We all use an abundance of clean water everyday but what happens to that water after you flush a toilet or wash your hands?  Most homes consist of drains which are connected to a plumbing system within the house.  Plumbing systems are connected to what is called a “lateral” which is designed to connect the house or building plumbing to the sanitary sewer main. The City of Cedarburg is responsible for everything in the sanitary sewer main (red Box) while the property owner is responsible for their private lateral all the way up to the point of connection with the sanitary sewer main.  Once the dirty water enters the sewer system it is considered wastewater.  Sewer mains are designed to flow by gravity to help the wastewater make its way to the wastewater treatment facility.  The wastewater is then treated properly and discharged into Cedar Creek as clean water.  Any additional information can be found on the City of Cedarburg’s website under the Wastewater Department page.

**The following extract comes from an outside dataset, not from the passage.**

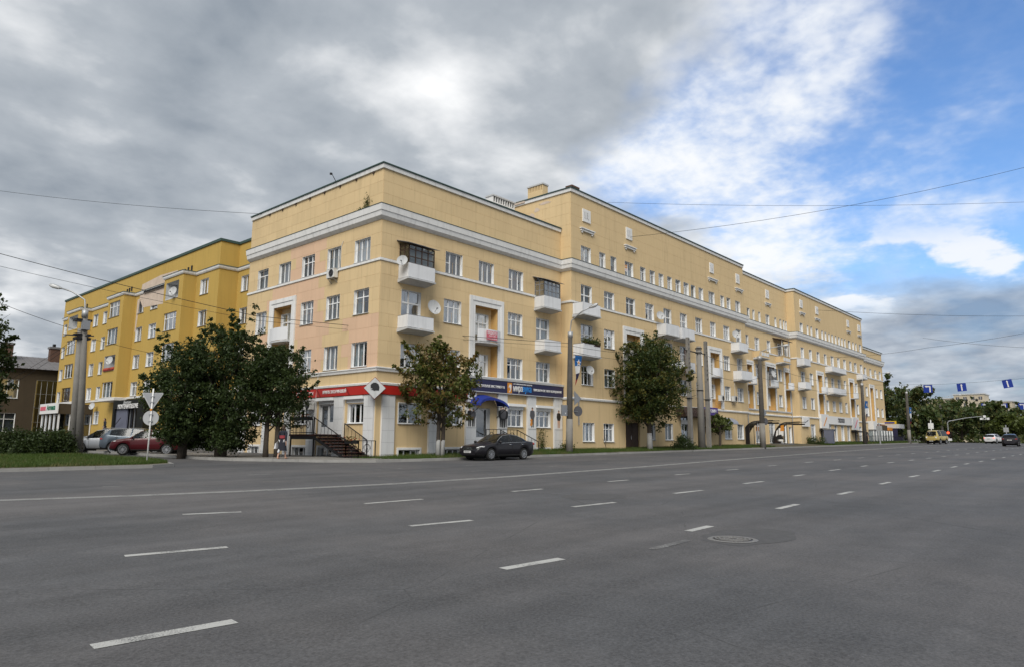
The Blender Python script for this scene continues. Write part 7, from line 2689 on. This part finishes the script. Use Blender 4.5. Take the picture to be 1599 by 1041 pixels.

The Wastewater staff would like to remind homeowners that it is illegal to hook up their sump pump discharge pipe to the city’s sewer system.  While this may seem like an easy solution, it causes several problems in the sewer system.  It’s possible for raw sewage to back up in basements causing damage to personal property.  Additionally, when we receive this abundance of rainwater in spring time, the Wastewater Plant becomes over loaded and we can’t achieve the same level of treatment as we would otherwise.  So please do your part in protecting our sewer system and have your sump pump discharge in your yards rather than into the city’s sanitary sewer. 

An additional requirement for the Wastewater Treatment Plant discharge is chloride reduction.  High concentrations of chlorides (salt) can negatively affect aquatic life and receiving water bodies therefore we want to limit it as much as possible.  The best way to do that is stopping it at its source.  Residential water softeners are the largest contributor of chlorides to the Wastewater Treatment Plant.  On demand water softeners use just as much salt as needed to treat your hard water instead of based on time.  The rule of thumb is that if your water softener is 14 years old or older, it should be replaced because it has lost its efficiency over time.  This will be a cost savings to the homeowner as well because “on demand” water softeners require less salt usage.